** begin COLLECTED MATERIAL **

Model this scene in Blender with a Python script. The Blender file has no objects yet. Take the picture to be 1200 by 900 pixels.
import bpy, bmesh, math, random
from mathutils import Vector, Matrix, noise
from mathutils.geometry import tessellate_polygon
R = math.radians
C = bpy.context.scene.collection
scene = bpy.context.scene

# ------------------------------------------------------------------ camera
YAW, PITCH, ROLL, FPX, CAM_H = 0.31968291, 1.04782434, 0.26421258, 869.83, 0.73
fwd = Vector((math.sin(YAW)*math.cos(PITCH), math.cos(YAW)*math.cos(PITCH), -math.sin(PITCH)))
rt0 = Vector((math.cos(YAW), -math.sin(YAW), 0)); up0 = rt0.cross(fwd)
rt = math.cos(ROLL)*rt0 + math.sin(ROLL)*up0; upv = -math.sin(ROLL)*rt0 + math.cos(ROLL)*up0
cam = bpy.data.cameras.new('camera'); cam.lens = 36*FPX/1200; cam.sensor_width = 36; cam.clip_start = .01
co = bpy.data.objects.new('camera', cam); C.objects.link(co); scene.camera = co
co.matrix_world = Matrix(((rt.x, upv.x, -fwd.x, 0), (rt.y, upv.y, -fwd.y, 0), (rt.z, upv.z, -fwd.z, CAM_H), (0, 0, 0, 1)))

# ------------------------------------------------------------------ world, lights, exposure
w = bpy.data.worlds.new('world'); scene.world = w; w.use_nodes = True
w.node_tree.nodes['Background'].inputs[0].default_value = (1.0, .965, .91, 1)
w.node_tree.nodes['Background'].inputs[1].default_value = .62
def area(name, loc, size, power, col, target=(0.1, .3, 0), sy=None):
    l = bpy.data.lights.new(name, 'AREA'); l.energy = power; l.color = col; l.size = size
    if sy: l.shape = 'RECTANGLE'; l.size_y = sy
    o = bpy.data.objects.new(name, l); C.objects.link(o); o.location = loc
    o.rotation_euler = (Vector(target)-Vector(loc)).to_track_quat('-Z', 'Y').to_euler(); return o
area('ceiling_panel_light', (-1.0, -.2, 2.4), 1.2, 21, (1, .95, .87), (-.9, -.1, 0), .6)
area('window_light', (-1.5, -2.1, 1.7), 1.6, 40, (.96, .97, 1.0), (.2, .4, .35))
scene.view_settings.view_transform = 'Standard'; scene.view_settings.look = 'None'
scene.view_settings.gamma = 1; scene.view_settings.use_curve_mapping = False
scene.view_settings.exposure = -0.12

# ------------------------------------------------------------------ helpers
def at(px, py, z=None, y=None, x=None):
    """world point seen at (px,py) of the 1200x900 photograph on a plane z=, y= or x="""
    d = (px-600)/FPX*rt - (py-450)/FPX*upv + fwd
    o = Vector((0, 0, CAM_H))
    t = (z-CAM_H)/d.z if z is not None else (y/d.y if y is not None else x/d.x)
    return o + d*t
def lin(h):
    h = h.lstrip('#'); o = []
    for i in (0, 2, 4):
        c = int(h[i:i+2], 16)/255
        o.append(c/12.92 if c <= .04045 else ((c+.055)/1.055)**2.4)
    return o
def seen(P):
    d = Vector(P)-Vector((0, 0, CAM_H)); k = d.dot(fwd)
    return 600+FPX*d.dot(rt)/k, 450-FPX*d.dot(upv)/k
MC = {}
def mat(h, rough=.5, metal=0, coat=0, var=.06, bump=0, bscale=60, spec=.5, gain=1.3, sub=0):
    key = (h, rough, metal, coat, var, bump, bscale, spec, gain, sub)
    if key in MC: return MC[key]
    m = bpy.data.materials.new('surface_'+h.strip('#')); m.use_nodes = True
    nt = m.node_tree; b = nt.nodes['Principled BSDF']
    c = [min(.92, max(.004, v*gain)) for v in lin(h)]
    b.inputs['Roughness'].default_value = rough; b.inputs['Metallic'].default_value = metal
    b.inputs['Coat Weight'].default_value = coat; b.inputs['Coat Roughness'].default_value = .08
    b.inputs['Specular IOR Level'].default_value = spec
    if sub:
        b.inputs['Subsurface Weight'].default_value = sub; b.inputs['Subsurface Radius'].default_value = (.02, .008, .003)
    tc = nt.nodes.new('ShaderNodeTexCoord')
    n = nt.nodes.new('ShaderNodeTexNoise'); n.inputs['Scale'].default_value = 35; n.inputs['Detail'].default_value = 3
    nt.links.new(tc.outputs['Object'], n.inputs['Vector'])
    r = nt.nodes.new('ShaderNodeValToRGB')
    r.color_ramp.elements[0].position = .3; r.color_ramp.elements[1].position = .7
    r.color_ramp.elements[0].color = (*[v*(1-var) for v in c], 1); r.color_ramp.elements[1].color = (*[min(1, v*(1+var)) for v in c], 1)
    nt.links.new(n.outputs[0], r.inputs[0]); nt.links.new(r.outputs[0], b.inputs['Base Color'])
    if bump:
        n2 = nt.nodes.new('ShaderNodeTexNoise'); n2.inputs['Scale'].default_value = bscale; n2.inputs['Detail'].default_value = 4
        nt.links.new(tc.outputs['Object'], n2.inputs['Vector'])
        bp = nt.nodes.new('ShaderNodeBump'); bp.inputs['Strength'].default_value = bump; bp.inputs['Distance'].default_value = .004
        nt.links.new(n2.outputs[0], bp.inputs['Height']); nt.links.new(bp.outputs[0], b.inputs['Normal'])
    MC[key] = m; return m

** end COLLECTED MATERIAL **

● **JOB**:
Copy out only the lines running from the beginning of the data to the line with "scene = bpy.context.scene", both ends included.

● **COMPLETE ANSWER**:
Model this scene in Blender with a Python script. The Blender file has no objects yet. Take the picture to be 1200 by 900 pixels.
import bpy, bmesh, math, random
from mathutils import Vector, Matrix, noise
from mathutils.geometry import tessellate_polygon
R = math.radians
C = bpy.context.scene.collection
scene = bpy.context.scene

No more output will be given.